> **TASK TO CARRY OUT**
Your task is to retype, word for word, the lines from the start of the data through the line holding "COL.objects.link(sun_o)". Do not include the pictures.

> **PROVIDED MATERIAL**
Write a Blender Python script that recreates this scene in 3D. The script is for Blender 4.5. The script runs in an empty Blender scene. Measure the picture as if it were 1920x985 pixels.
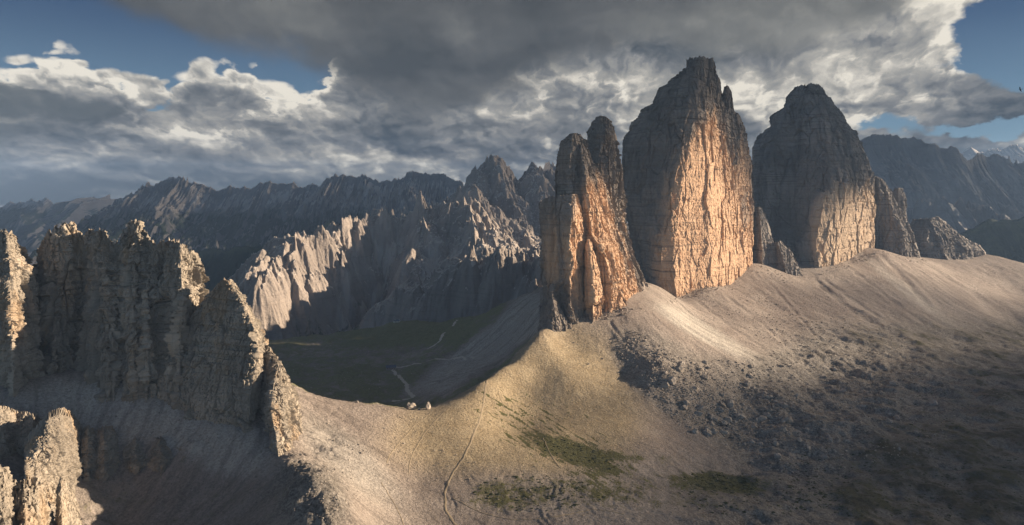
import bpy, bmesh, math, random
import numpy as np
from mathutils import Vector

# ---------------------------------------------------------------- camera, sky, sun, exposure
sc = bpy.context.scene
COL = sc.collection
W_PX, H_PX, HORIZON, F = 1920.0, 985.0, 370.0, 1251.0     # photograph size, its horizon row, focal length in its pixels

cam_d = bpy.data.cameras.new('camera')
cam_d.sensor_width = 36.0
cam_d.lens = 36.0 * F / W_PX
cam_d.shift_y = -(H_PX / 2 - HORIZON) / W_PX
cam_d.clip_start = 1.0
cam_d.clip_end = 120000.0
cam = bpy.data.objects.new('camera', cam_d)
cam.rotation_euler = (math.radians(90), 0, 0)
COL.objects.link(cam)
sc.camera = cam

EXPOSURE = 1.6
SUN_AZ, SUN_EL = math.radians(80), math.radians(14)       # azimuth measured from +Y (view) towards +X (right)
SUN = np.array([math.sin(SUN_AZ) * math.cos(SUN_EL), math.cos(SUN_AZ) * math.cos(SUN_EL), math.sin(SUN_EL)])
sun_d = bpy.data.lights.new('sun', 'SUN')
sun_d.energy = 5.0
sun_d.angle = math.radians(0.6)
sun_d.color = (1.0, 0.79, 0.58)
sun_o = bpy.data.objects.new('sun', sun_d)
sun_o.rotation_euler = Vector((-SUN[0], -SUN[1], -SUN[2])).to_track_quat('-Z', 'Y').to_euler()
COL.objects.link(sun_o)

sc.view_settings.view_transform = 'Standard'
sc.view_settings.look = 'None'
sc.view_settings.exposure = EXPOSURE
sc.view_settings.gamma = 1.0
sc.view_settings.use_curve_mapping = False
sc.cycles.max_bounces = 6
sc.cycles.diffuse_bounces = 3
sc.cycles.volume_bounces = 0
sc.cycles.transparent_max_bounces = 64
sc.cycles.use_denoising = True


class G:
    """tiny helper that writes node graphs as expressions"""
    def __init__(self, tree):
        self.t = tree
        self.n = tree.nodes
        self.l = tree.links

    def put(self, node, i, v):
        if v is None:
            return
        if hasattr(v, 'is_output'):
            self.l.new(v, node.inputs[i])
        else:
            node.inputs[i].default_value = v

    def m(self, op, a, b=None, c=None, clamp=False):
        n = self.n.new('ShaderNodeMath')
        n.operation = op
        n.use_clamp = clamp
        for i, v in enumerate((a, b, c)):
            self.put(n, i, v)
        return n.outputs[0]

    def add(self, a, b): return self.m('ADD', a, b)
    def sub(self, a, b): return self.m('SUBTRACT', a, b)
    def mul(self, a, b): return self.m('MULTIPLY', a, b)
    def mad(self, a, b, c): return self.m('MULTIPLY_ADD', a, b, c)

    def ss(self, v, a, b, lo=0.0, hi=1.0):
        n = self.n.new('ShaderNodeMapRange')
        n.interpolation_type = 'SMOOTHSTEP'
        self.put(n, 0, v)
        for i, k in ((1, a), (2, b), (3, lo), (4, hi)):
            self.put(n, i, k)
        return n.outputs[0]

    def lin(self, v, a, b, lo=0.0, hi=1.0):
        n = self.n.new('ShaderNodeMapRange')
        self.put(n, 0, v)
        for i, k in ((1, a), (2, b), (3, lo), (4, hi)):
            self.put(n, i, k)
        return n.outputs[0]

    def comb(self, x, y, z):
        n = self.n.new('ShaderNodeCombineXYZ')
        for i, v in enumerate((x, y, z)):
            self.put(n, i, v)
        return n.outputs[0]

    def sep(self, v):
        n = self.n.new('ShaderNodeSeparateXYZ')
        self.put(n, 0, v)
        return n.outputs

    def vm(self, op, a, b=None):
        n = self.n.new('ShaderNodeVectorMath')
        n.operation = op
        self.put(n, 0, a)
        if b is not None:
            self.put(n, 1, b)
        return n.outputs[0]

    def noise(self, vec, scale, detail=6, rough=0.55, dist=0.0, lac=2.0):
        n = self.n.new('ShaderNodeTexNoise')
        self.put(n, 'Vector', vec)
        n.inputs['Scale'].default_value = scale
        n.inputs['Detail'].default_value = detail
        n.inputs['Roughness'].default_value = rough
        n.inputs['Lacunarity'].default_value = lac
        n.inputs['Distortion'].default_value = dist
        return n.outputs[0]

    def voro(self, vec, scale, detail=3, rough=0.5, feature='SMOOTH_F1', smooth=0.4):
        n = self.n.new('ShaderNodeTexVoronoi')
        n.feature = feature
        n.normalize = True
        self.put(n, 'Vector', vec)
        n.inputs['Scale'].default_value = scale
        n.inputs['Detail'].default_value = detail
        n.inputs['Roughness'].default_value = rough
        if feature == 'SMOOTH_F1':
            n.inputs['Smoothness'].default_value = smooth
        return n.outputs[0]

    def mix(self, f, a, b, blend='MIX'):
        n = self.n.new('ShaderNodeMix')
        n.data_type = 'RGBA'
        n.blend_type = blend
        n.clamp_factor = True
        self.put(n, 0, f)
        for i, v in ((6, a), (7, b)):
            if not hasattr(v, 'is_output') and len(v) == 3:
                v = (*v, 1.0)
            self.put(n, i, v)
        return n.outputs[2]

    def scalec(self, col, f):
        n = self.n.new('ShaderNodeVectorMath')
        n.operation = 'SCALE'
        self.put(n, 0, col)
        self.put(n, 3, f)
        return n.outputs[0]

    def attr(self, name):
        n = self.n.new('ShaderNodeAttribute')
        n.attribute_name = name
        return n.outputs['Fac']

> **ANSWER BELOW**
Write a Blender Python script that recreates this scene in 3D. The script is for Blender 4.5. The script runs in an empty Blender scene. Measure the picture as if it were 1920x985 pixels.
import bpy, bmesh, math, random
import numpy as np
from mathutils import Vector

# ---------------------------------------------------------------- camera, sky, sun, exposure
sc = bpy.context.scene
COL = sc.collection
W_PX, H_PX, HORIZON, F = 1920.0, 985.0, 370.0, 1251.0     # photograph size, its horizon row, focal length in its pixels

cam_d = bpy.data.cameras.new('camera')
cam_d.sensor_width = 36.0
cam_d.lens = 36.0 * F / W_PX
cam_d.shift_y = -(H_PX / 2 - HORIZON) / W_PX
cam_d.clip_start = 1.0
cam_d.clip_end = 120000.0
cam = bpy.data.objects.new('camera', cam_d)
cam.rotation_euler = (math.radians(90), 0, 0)
COL.objects.link(cam)
sc.camera = cam

EXPOSURE = 1.6
SUN_AZ, SUN_EL = math.radians(80), math.radians(14)       # azimuth measured from +Y (view) towards +X (right)
SUN = np.array([math.sin(SUN_AZ) * math.cos(SUN_EL), math.cos(SUN_AZ) * math.cos(SUN_EL), math.sin(SUN_EL)])
sun_d = bpy.data.lights.new('sun', 'SUN')
sun_d.energy = 5.0
sun_d.angle = math.radians(0.6)
sun_d.color = (1.0, 0.79, 0.58)
sun_o = bpy.data.objects.new('sun', sun_d)
sun_o.rotation_euler = Vector((-SUN[0], -SUN[1], -SUN[2])).to_track_quat('-Z', 'Y').to_euler()
COL.objects.link(sun_o)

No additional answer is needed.